RE:RE:RE:RE:Another picture - $50m 6% Debentures vs $50m common sharesv_guerriero wrote: There is no put to consider.
This is comparing owning the common equity here vs. The call option to buy it at 3.80, plus the yield component.
The only downside protection with the debenture is that you get your principal back if the stock is not above 3.80 and you can take that $1,000 and buy the stock at a lower price than your 3.80 option.
But that option is only valuable vs buying the equity today if you believe that the stock in 5 years is lower than today's price.
Now to some institutions, this is a pretty good 4.2% yield net of the common equity dividend. They can buy something that they otherwise might not be able to and have exposure to the upside.
I see a lot of the pension funds being interested in this given the low yield environment.

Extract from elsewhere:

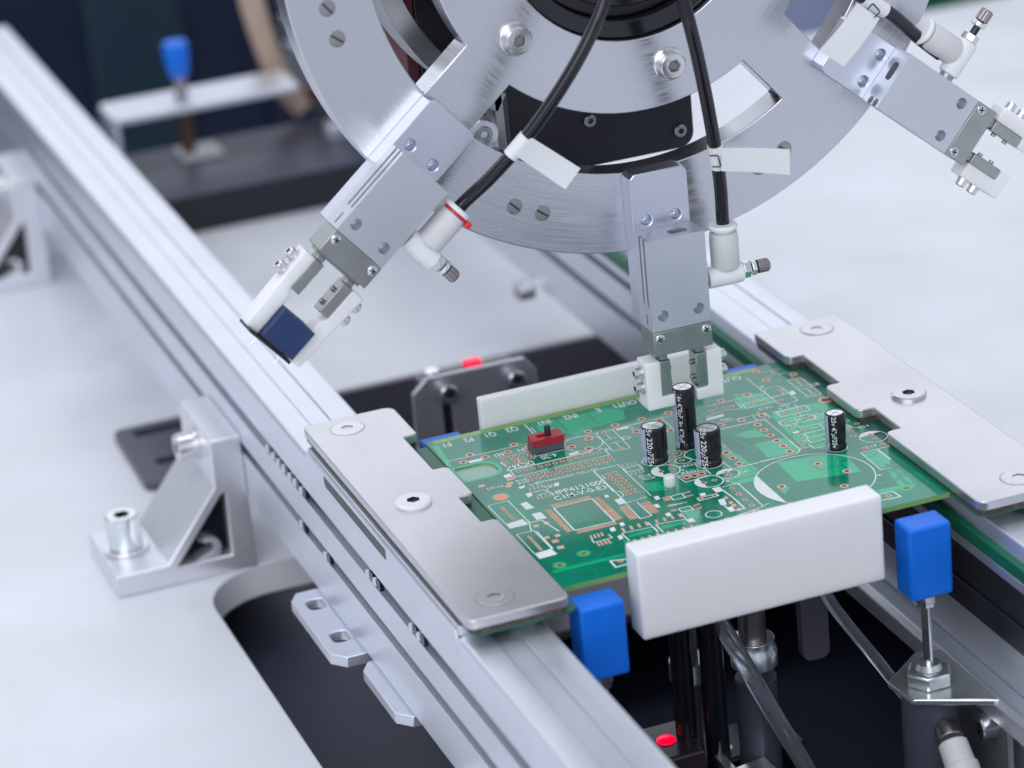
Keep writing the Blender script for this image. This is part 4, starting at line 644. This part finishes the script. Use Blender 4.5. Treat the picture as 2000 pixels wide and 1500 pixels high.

Being someone that invests frequently large sums into convertible debentures, the guaranteed capital is an important factor. So, I would never do your "synthetical" debentures unless I could buy puts, otherwise it's not "without risk". If the common shares were to go down to $2.20 and stay there until the debenture is redeemed, I would still lose $.48 per share on a trade where I would short the convertible debentures with your suggestion.
The attractiveness of the convertible debentures is that I can participate in share price appreciation if QTRH succeeds in their business model while earning 6% regardless of whether they succeed or not.
I'm not saying that the highlighted strategy wouldn't be of interest to someone out there, but imo it's not the same as purchasing the convertible debenture unless you buy puts, due to the difference in assumed risk on capital invested.